China Stresses Family Values as More Women Put Off Marriage, Childbirth

Under Xi Jinping, the Communist Party has brought back talk of family values and women’s importance as caretakers, messages that many women say are out of step with their thinking on when—or even whether—to marry.

The party has long prided itself on promoting gender equality, but also demands that households follow its priorities of the moment. The emphasis on women’s role in educating children and caring for the elderly comes as birth and marriage rates drop, trends that may have dire economic consequences.
In the early years of Communist rule, Mao Zedong urged women to join the workforce to help build the nation and to hold off on marrying and having children. Later came edicts that couples could have only one child to avoid runaway population growth.

During Mr. Xi’s time in power, new party slogans emphasizing “family, family education and family virtues” or “pass on the red gene” have been coupled with efforts to censor voices on women’s rights.

In recent days, more than a dozen accounts used by women’s-rights groups were deleted from the Weibo social-media platform as well as cultural-discussion site Douban.com.

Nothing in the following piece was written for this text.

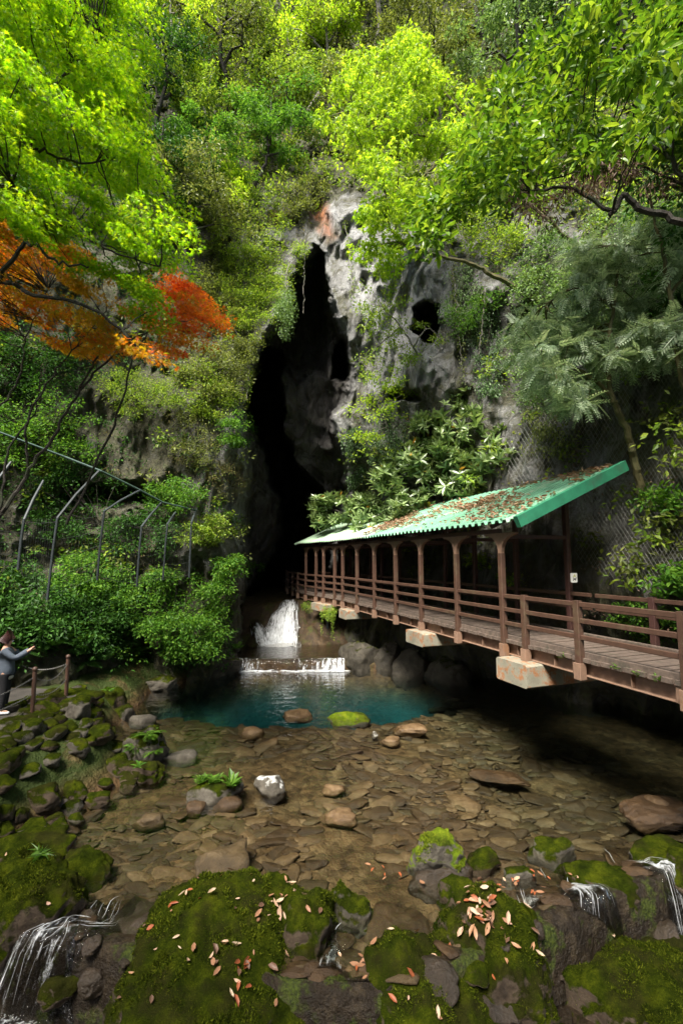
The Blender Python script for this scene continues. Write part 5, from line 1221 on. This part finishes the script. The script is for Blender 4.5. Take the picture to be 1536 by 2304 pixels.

The deletions came as China awaits the results of a once-a-decade census, which had been expected by early April but have yet to be released. Demographers expect the data to show a sharp drop in births in 2020, the fourth straight decline following a brief rise in 2016, the first year after the one-child policy was lifted.

“What are they afraid of?” asks one user in reference to the deleted accounts. “Are they afraid of more women waking up? Are they panicking when seeing the fertility rates and marriage rates?”

Neither Douban nor Weibo responded to requests for comment. Weibo said in a post on its verified official account that some accounts were taken down because they were “related to illegal or hurtful information.” It didn’t elaborate. A spokeswoman for China’s National Statistics Bureau said in a Friday briefing that the agency needed additional time on the census because there was more data to process than in previous ones.

Many women, especially in cities, say they are in no hurry to get married and have a family.

Liang Wei, 28 years old, says she has gone on at most one date a year since her last serious relationship ended four years ago. With a job at a Shanghai education consulting firm, she is financially independent. She has told her anxious parents in Jiangxi province not to pressure her. “Maybe I’ll never marry,” she says.

Caroline Chen, 32, a personal trainer in Beijing, says that back in her hometown of Zhangjiakou, about an hour’s high-speed train ride north of Beijing, women her age would have married long ago and had children. Ms. Chen is content being single and indulging interests like shooting videos and going out with her friends.

“If somebody brought up marriage, I’d run away,” she says.

Most of the women who are resisting marriage and children wouldn’t call themselves feminists, said Leta Hong Fincher, who has written two books about Chinese women. “The biggest challenge for the government is ordinary women just pushing back against pressure to get married and have children,” she says.

In 1990, almost all Chinese women married before the age of 30, according to Wang Feng, a sociology professor at the University of California, Irvine. By 2015, in cities like Shanghai, around one-fifth of women were still unmarried by their 30th birthday, Prof. Wang estimates.

Mr. Xi has built Confucian values, including conservative views of women’s role in the family, into his China Dream of nationalist revival, says Derek Hird of Lancaster University. “If you’ve got these highly educated women who don’t want to get married, that then becomes part of the demographic worries and concerns that play into this larger discourse on family values.”